Hace algunos días los editores de James Bond anunciaron la decisión de eliminar de los libros de Ian Fleming la palabra “negro” y todas las descripciones raciales que podrían considerarse racistas. Si bien la finalidad parece ser buena, la solución no debería pasar por ocultar la realidad (por más oscura que sea): el racismo existe, es parte de ella y, por lo tanto, parte de la literatura. Esta censura es idiota porque, en lugar de educar a los lectores para entender los textos dentro de su contexto histórico a través de una lectura crítica, se les oculta de una realidad que lamentablemente sigue existiendo y a la que no podrán combatir porque no tendrán las herramientas intelectuales para hacerlo. Por si fuera poco, maquillar autores como Dahl termina por limpiarles el rostro. Pues los nuevos lectores no sabrán cuáles fueron las ideas de Dahl.
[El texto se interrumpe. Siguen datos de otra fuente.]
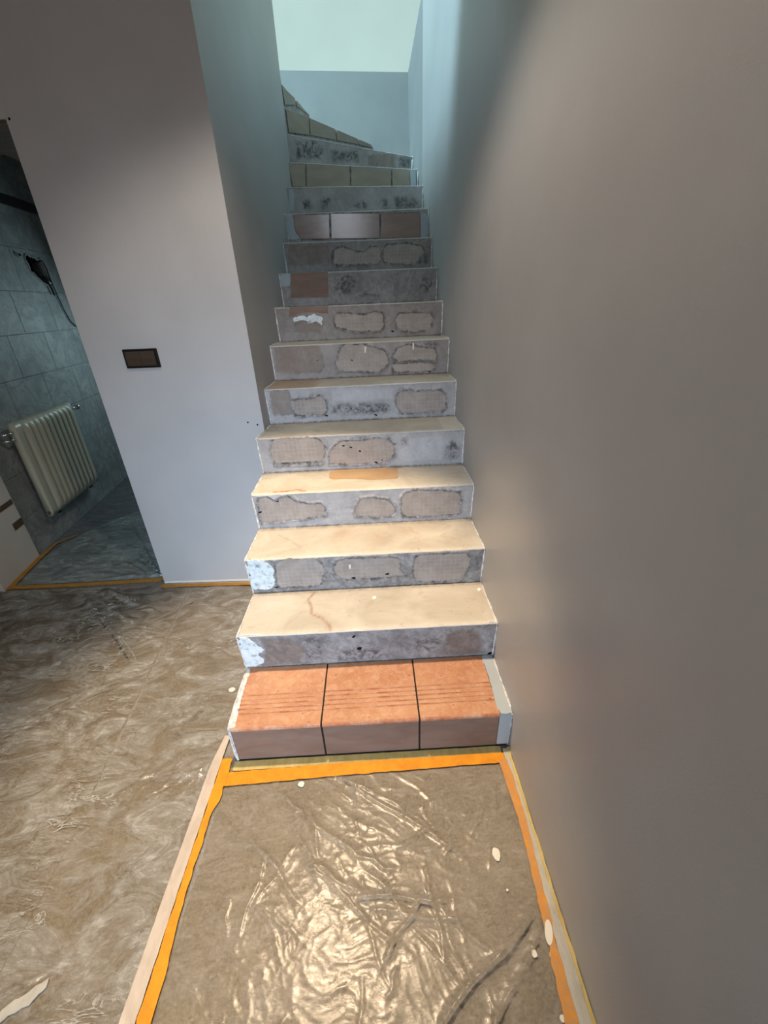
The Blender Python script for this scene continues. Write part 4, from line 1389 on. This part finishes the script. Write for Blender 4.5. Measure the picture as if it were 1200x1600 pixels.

Es necesario analizar si bajo todos estos términos de lo políticamente correcto la cultura puede realmente florecer. O, más bien, se está imponiendo un imperativo de mero entretenimiento en el ejercicio literario, como si los libros fueran programas de televisión (apto para todos) y no fueran producto de un oficio intelectual ¿Se puede hacer un verdadero ejercicio intelectual sin ofender a nadie? No. La verdadera literatura cuestiona, incomoda, debate y, en algunos casos, combate. La literatura está escrita por escritores de todo tipo: buenos, malos, racistas, democráticos, totalitarios, progresistas, machistas, feministas, entre otros. Maquillar la realidad no es la manera de combatir las taras sociales, criticar a los autores, criticar a las ideas, criticar el texto sí. Si ocultamos las malas ideas, en el futuro vendrá un bobalicón envalentonado a proponer esas ideas como revolucionarias y novedosas (miren a Trump o los seguidores de Vox). Se está decidiendo dejar de educar. Si usted no quiere leer a un determinado tipo de escritor, no compre sus libros. Si no quiere toparse con la realidad, no salga de su casa.

Además, resulta arbitrario porque mientras se sigue estudiando al excelente Thomas Mann a pesar de La muerte en Venecia, Nabokov, por Lolita, parece estar condenado a todos los círculos del infierno. Qué mejor que leer Lolita para entender el daño que genera una sociedad patriarcal y machista, todo depende de la mirada con la que se ingresa a los libros. La estrategia de las editoriales, la academia y los medios debería ser educar a los lectores para que sean críticos, no crear una masa de compradores idiotas.